Solo el amor exacerbado a un equipo de fútbol puede justificar hoy en día la asistencia regular a un estadio.

El precio del abono sale más barato que el coste de las muchas incomodidades. El público ha de soportar la subordinación de calendario y horario a los intereses de las plataformas de televisión, con alta y rentable inversión en la cobertura de este deporte de masas. Y, a veces, un abuso arbitrario de la seguridad.

Los señalamientos ignoran las dinámicas laborales, familiares y sociales. Lo mismo invaden la hora de la comida que demoran la vuelta a casa en víspera de jornada escolar y laboral. Programar un partido de Copa a las 22 horas de un día entre semana es la máxima expresión de menosprecio al aficionado. El negocio no entiende de romanticismos, de la ilusión de unos cuartos de final coperos tras quinquenios de ausencia en el césped local.

Una ofensa al residente en la ciudad sede del estadio y un abuso mayúsculo sobre quienes se desplazan desde otras localidades. Una tentación para cambiar la taquilla del club por la de los operadores de televisión. Más barato y más cómodo. Parece que los señalamientos quisieran abortar la fidelidad presencial a unos colores y la creación de una cantera de seguidores. Tampoco estimula una aplicación desconsiderada de la seguridad ya desde los tornos de acceso.

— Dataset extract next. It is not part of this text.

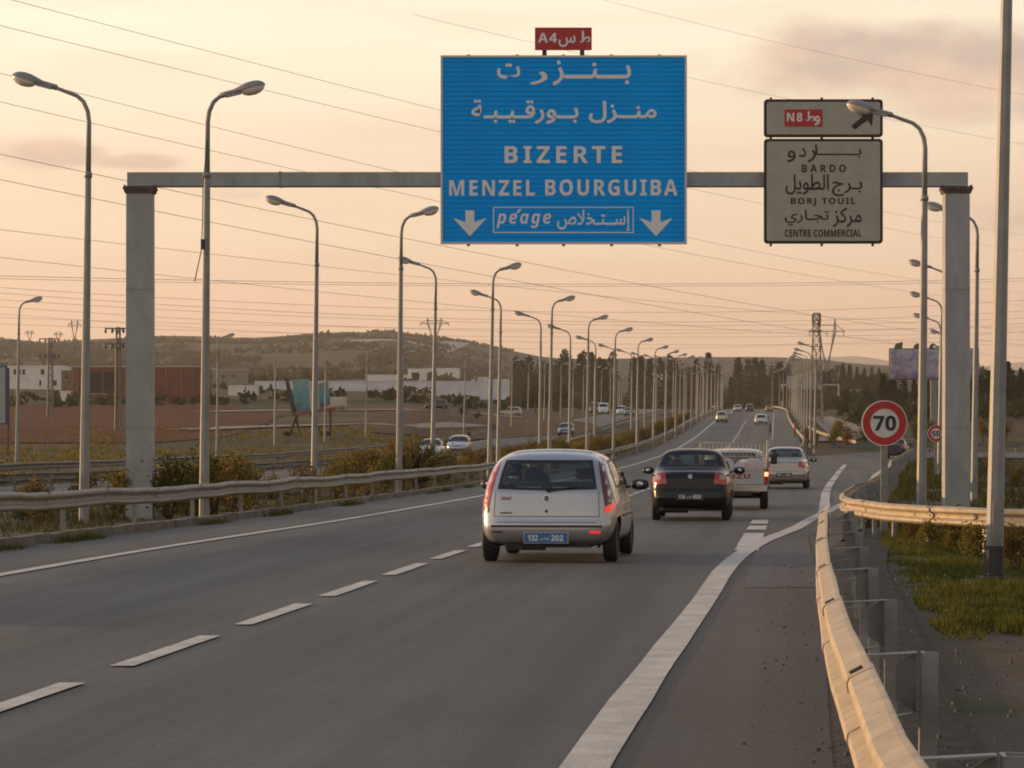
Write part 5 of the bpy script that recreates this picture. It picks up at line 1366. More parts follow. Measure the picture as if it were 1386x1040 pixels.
def car(kind, pm, loc, rz, label, cat='car', res=.55, see=False, lit=False, detail=False, heads=False, plate=None, group=None):
    sp = dict(hatch=S_HATCH, sedan=S_SEDAN, wagon=S_WAGON, van=S_VAN)[kind]; c = Car(sp, res); c.todo = []
    name = {'hatch': 'hatchback', 'sedan': 'saloon_car', 'wagon': 'estate_car', 'van': 'van'}[kind]
    e = c.root = empty(name, loc, rz, label, cat, group); W, L, H = sp['W'], sp['L'], max(z for _, z in sp['top']); cell = .05 if detail else .15
    hz = H
    # windows
    if kind == 'hatch':
        rw = [(-.565, 1.372), (.565, 1.372), (.605, 1.2), (.645, .985), (0, .965), (-.645, .985), (-.605, 1.2)]
        sides = [[(.62, 1.0), (.60, 1.2), (.78, 1.36), (1.52, 1.385), (1.52, .985)], [(1.58, .985), (1.58, 1.385), (2.0, 1.34), (2.62, .99)]]
        fw = [(-.64, 1.01), (.64, 1.01), (.57, 1.39), (-.57, 1.39)]
    elif kind == 'sedan':
        rw = [(-.60, 1.12), (.60, 1.12), (.51, 1.40), (0, 1.415), (-.51, 1.40)]
        sides = [[(.98, 1.06), (1.3, 1.34), (1.85, 1.39), (1.85, 1.02)], [(1.9, 1.02), (1.9, 1.39), (2.2, 1.36), (2.95, 1.02)]]
        fw = [(-.64, 1.03), (.64, 1.03), (.55, 1.41), (-.55, 1.41)]
    elif kind == 'wagon':
        rw = [(-.60, 1.08), (.60, 1.08), (.55, 1.50), (-.55, 1.50)]
        sides = [[(.35, 1.08), (.4, 1.5), (1.6, 1.55), (1.6, 1.05)], [(1.66, 1.05), (1.66, 1.55), (2.3, 1.48), (2.95, 1.05)]]
        fw = [(-.62, 1.1), (.62, 1.1), (.56, 1.52), (-.56, 1.52)]
    else:
        rw = [(-.7, 1.25), (.7, 1.25), (.66, 1.8), (-.66, 1.8)]; sides = [[(3.0, 1.2), (3.0, 1.75), (3.4, 1.72), (3.85, 1.25)]]; fw = [(-.74, 1.3), (.74, 1.3), (.66, 1.88), (-.66, 1.88)]
    c.window(rw, 'y', -1, 'rear_window', see)
    for q in sides: c.window(q, 'x', 1, 'side_window', see); c.window(q, 'x', -1, 'side_window', see)
    c.window(fw, 'y', 1, 'windscreen', see)
    pt = lambda polys, m, nm, ax='y', sg=-1, off=.004, par=None, dep=.015: c.patch(polys, ax, sg, off, dep, cell).build(nm, m, par or e)
    bz = .5 if kind != 'van' else .6
    # rear lamps
    for sg in (-1, 1):
        M = (lambda P: P) if sg > 0 else mirror
        if kind == 'hatch':
            kx = 1.06
            up = [(.60, 1.36), (.665, 1.345), (.725, 1.15), (.785, .95), (.815, .80), (.715, .76), (.692, .90), (.668, 1.05), (.628, 1.24)]
            lo = [(.715, .757), (.815, .797), (.812, .74), (.785, .69), (.735, .665), (.71, .70)]
            up = [(a * kx, b) for a, b in up]; lo = [(a * kx, b) for a, b in lo]
            # split upper lamp in convex bits
            A = [[up[0], up[1], up[2], up[8]], [up[8], up[2], up[3], up[7]], [up[7], up[3], up[4], up[5], up[6]]]
            t = pt([M(q) for q in A], M_TAIL if sg < 0 else M_TAILD, 'tail_lamp', off=.012, dep=.03)
            pt([M(lo)], (M_LIT if lit and sg > 0 else M_TAIL), 'brake_lamp', off=.012, par=t, dep=.03)
        elif kind == 'sedan':
            q = [(.485, .77), (.775, .74), (.80, .95), (.72, 1.0), (.51, .98)]; t = pt([M(q)], M_TAIL, 'tail_lamp', off=.012, dep=.03)
            q = [(.60, .85), (.72, .84), (.73, .93), (.61, .94)]; pt([M(q)], M_LIT if lit else M_ORANGE, 'indicator_lens', off=.018, par=t)
        else:
            q = [(.66, .75), (.78, .75), (.77, 1.15 if kind == 'wagon' else 1.3), (.67, 1.15 if kind == 'wagon' else 1.3)]; q = [(a * W / 1.68, b) for a, b in q]; pt([M(q)], M_LIT if lit else M_TAIL, 'tail_lamp', off=.012, dep=.03)
        q = [(.42, .58), (.74, .60), (.70, .74), (.44, .70)]; q = [(a * W / 1.68, b + (.2 if kind == 'van' else 0)) for a, b in q]; pt([M(q)], M_HEADL, 'headlamp', sg=1, off=.008)
    pt([[(-.36, .56 + .15 * (kind == 'van')), (.36, .56 + .15 * (kind == 'van')), (.36, .68 + .15 * (kind == 'van')), (-.36, .68 + .15 * (kind == 'van'))]], M_BLACKP, 'grille', sg=1, off=.006)
    pt([[(-.5, .27), (.5, .27), (.5, .38), (-.5, .38)]], M_BLACKP, 'air_intake', sg=1, off=.006)
    pt([[(-.26, .42), (.26, .42), (.26, .52), (-.26, .52)]], M_WHITE, 'number_plate', sg=1, off=.012)
    # bumper trim, lower valance
    pt([[(-.72, .475), (.72, .475), (.72, .505), (-.72, .505)]], M_BLACKP, 'bumper_strip', off=.010) if kind != 'van' else None
    pt([[(-.70, .205), (.70, .205), (.66, .25), (-.66, .25)]], M_BLACKP, 'valance', off=.006)
    for sg in (-1, 1):
        pt([[(sp['wy'][0] + .40, .24), (sp['wy'][1] - .40, .24), (sp['wy'][1] - .40, .27), (sp['wy'][0] + .40, .27)]], M_BLACKP, 'sill_trim', 'x', sg, .004)
        if detail:
            for yy in ((1.55,) if kind == 'hatch' else (1.0, 1.88)):
                pt([[(yy - .004, .30), (yy + .004, .30), (yy + .004, .98), (yy - .004, .98)]], M_SEAM, 'door_gap', 'x', sg, .0015)
            pt([[(2.86, .34), (2.868, .34), (2.74, .98), (2.732, .98)]], M_SEAM, 'door_gap', 'x', sg, .0015)
            pt([[(1.7, .86), (1.9, .86), (1.9, .895), (1.7, .895)]], M_BLACKP if kind == 'sedan' else pm, 'door_handle', 'x', sg, .02)
            pt([[(1.0, .60), (2.75, .60), (2.75, .63), (1.0, .63)]], M_BLACKP, 'rubbing_strip', 'x', sg, .01)
    # mirrors
    for sg in (-1, 1):
        my = L * .63; mz = 1.0 if kind not in ('van', 'wagon') else 1.15; h, n = c.ray('x', sg, my, mz - .03)
        mb = MB(); x0 = (h.x if h else sg * W / 2)
        mb.tube([(x0 - sg * .03, my, mz - .03), (x0 + sg * .06, my, mz - .02)], .02, 6)
        V = []; n_ = 12
        for i in range(7):
            a = math.pi * i / 6
            for k in range(n_): b = 2 * math.pi * k / n_; V.append((x0 + sg * (.19 - .125 * math.cos(a)), my + math.sin(a) * math.cos(b) * .06, mz + .01 + math.sin(a) ** .6 * math.sin(b) * .078))
        mb.add(V, [(i * n_ + k, i * n_ + (k + 1) % n_, (i + 1) * n_ + (k + 1) % n_, (i + 1) * n_ + k) for i in range(6) for k in range(n_)], 0, True)
        mo = mb.build('wing_mirror', M_BLACKP, e)
        if detail: mb = MB(); mb.lathe([(0, 0), (.05, 0), (.05, .004), (0, .004)], 14, (x0 + sg * .19, my - .063, mz + .012), 'Y'); mo2 = mb.build('mirror_glass', M_CHROME, mo)
    key = (sp['rw'],)
    if key not in WHEEL: WHEEL[key] = wheel_mesh(sp['rw'], .185)
    for wy in sp['wy']:
        for sg in (-1, 1):
            w = link_mesh('wheel', WHEEL[key][0], e, (sg * (W / 2 - .125), wy, sp['rw'])); link_mesh('rim', WHEEL[key][1], w)
    mb = MB(); mb.box((0, L * .48, .26), (W * .60, L * .86, .12))
    for wy in sp['wy']: mb.tube([(-W * .38, wy, sp['rw']), (W * .38, wy, sp['rw'])], .05, 6)
    mb.tube([(-.35, .12, .2), (-.35, .9, .2)], .03, 8) if detail else None
    mb.box((-.3, .35, .22), (.5, .2, .12)) if detail else None
    mb.build('underbody', M_DARK, e)
    if see:
        for x in (-.36, .36):
            mb = MB(); sy = 1.75 + (.15 if kind == 'sedan' else 0)
            mb.box((x, sy + .22, .48), (.48, .5, .2)); mb.box((x, sy - .06, .78), (.46, .12, .56), mat4=Matrix.Rotation(rad(12), 4, 'X'), taper=.82)
            mb.lathe([(0, -.13), (.07, -.125), (.085, -.06), (.085, .06), (.07, .125), (0, .13)], 10, (x, sy - .14, 1.17), 'X'); mb.build('seat', M_SEAT, e)
        mb = MB(); mb.box((0, 1.0, .5), (1.2, .5, .2)); mb.box((0, .78, .74), (1.2, .12, .46), mat4=Matrix.Rotation(rad(14), 4, 'X'), taper=.95)
        for x in (-.38, .38): mb.box((x, .72, .99), (.24, .08, .1), taper=.8)
        mb.build('rear_seat', M_SEAT, e)
        mb = MB(); mb.box((0, 2.72, .84), (1.25, .35, .22), taper=.9); mb.lathe([(.16, -.012), (.19, -.012), (.19, .012), (.16, .012), (.16, -.012)], 20, (-.36, 2.45, .93), 'Y'); mb.build('dashboard', M_INT, e)
        mb = MB(); mb.box((0, .45, .93), (1.15, .5, .03)); mb.build('parcel_shelf', M_INT, e)
        mb = MB(); mb.box((0, 1.6, .31), (1.3, 2.6, .04)); mb.build('floor', M_INT, e)
    c_plate(c, e, plate, kind)
    if kind == 'hatch' and detail:
        for P in ([(-.682, .615), (.682, .615), (.682, .624), (-.682, .624)], [(-.686, .62), (-.678, .62), (-.664, .955), (-.672, .955)], [(.678, .62), (.686, .62), (.672, .955), (.664, .955)]): pt([P], M_SEAM, 'tailgate_gap', off=.0018)
        pt([[(-.645, .545), (-.645, .538), (.645, .538), (.645, .545)]], M_SEAM, 'bumper_gap', off=.0018)
        pt([[(-.71, .405), (-.57, .405), (-.57, .425), (-.71, .425)]], M_TAILD, 'reflector', off=.012); pt([[(.56, .395), (.70, .395), (.70, .43), (.56, .43)]], M_LIT, 'fog_lamp', off=.012)
        # round badge, lock, wiper, third brake lamp, aerial
        for (x, z, r, m, nm, o) in ((0, .862, .045, M_CHROME, 'badge', .010), (0, .862, .036, mat('badge_blue', (.02, .03, .06), .3), 'badge_face', .014), (0, .69, .020, M_BLACKP, 'lock', .008)):
            pt([[(x + r * math.cos(t * math.pi / 8), z + r * math.sin(t * math.pi / 8)) for t in range(16)]], m, nm, off=o)
        h, _ = c.ray('y', -1, 0, .862)
        mb = lettering(bold('FIAT'), (-.026, .026, .848, .876)); mb.build('badge_lettering', M_CHROME, e, (0, h.y - .019, 0))
        h, _ = c.ray('y', -1, -.53, .69); mb = lettering(bold('PUNTO'), (-.60, -.45, .655, .68), .01); mb.build('lettering', M_BLK, e, (0, h.y - .018, 0))
        h, _ = c.ray('y', -1, -.53, .86); mb = lettering(bold('Mistral', True), (-.59, -.46, .84, .89)); mb.build('script_lettering', mat('script_red', (.30, .04, .03), .4), e, (0, h.y - .018, 0))
        a, _ = c.ray('y', -1, .02, .97); b, _ = c.ray('y', -1, .40, 1.02)
        mb = MB(); mb.bar(a + Vector((0, -.03, -.01)), b + Vector((0, -.02, 0)), .016); mb.lathe([(0, -.04), (.025, -.04), (.03, .02), (0, .02)], 10, tuple(a), 'Y'); mb.build('wiper', M_BLACKP, e)
    if kind == 'sedan' and detail:
        pt([[(-.52, 1.0), (.52, 1.0), (.52, 1.008), (-.52, 1.008)]], M_SEAM, 'boot_gap', off=.0018)
        for P in ([(-.50, .62), (.50, .62), (.50, .628), (-.50, .628)],): pt([P], M_SEAM, 'boot_gap', off=.0018)
        r = .045; pt([[(r * math.cos(t * math.pi / 8), .915 + r * math.sin(t * math.pi / 8)) for t in range(16)]], M_CHROME, 'badge', off=.01)
    c.finish(pm)
    return e, c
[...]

El reciente episodio de la retirada obsesiva de pancartas y banderas alcanzó el ridículo al incluir un cartel manuscrito en demanda de la camiseta de determinado jugador. El personal de seguridad –de uniforme o con peto– ha de tener tacto y explicaciones convincentes. Ambos escasean. Y por mucho que el Riau-Riau sea himno habitual, el Sadar no es la plaza de toros en materia de ingesta sólida y líquida. Solo se le asemeja en ambiente y diversión. El alcohol, en palcos de privilegio. Seguridad caprichosa, señalamientos incómodos, discriminación clasista. Osasuna nunca se rinde. Algún día, el público damnificado se rendirá.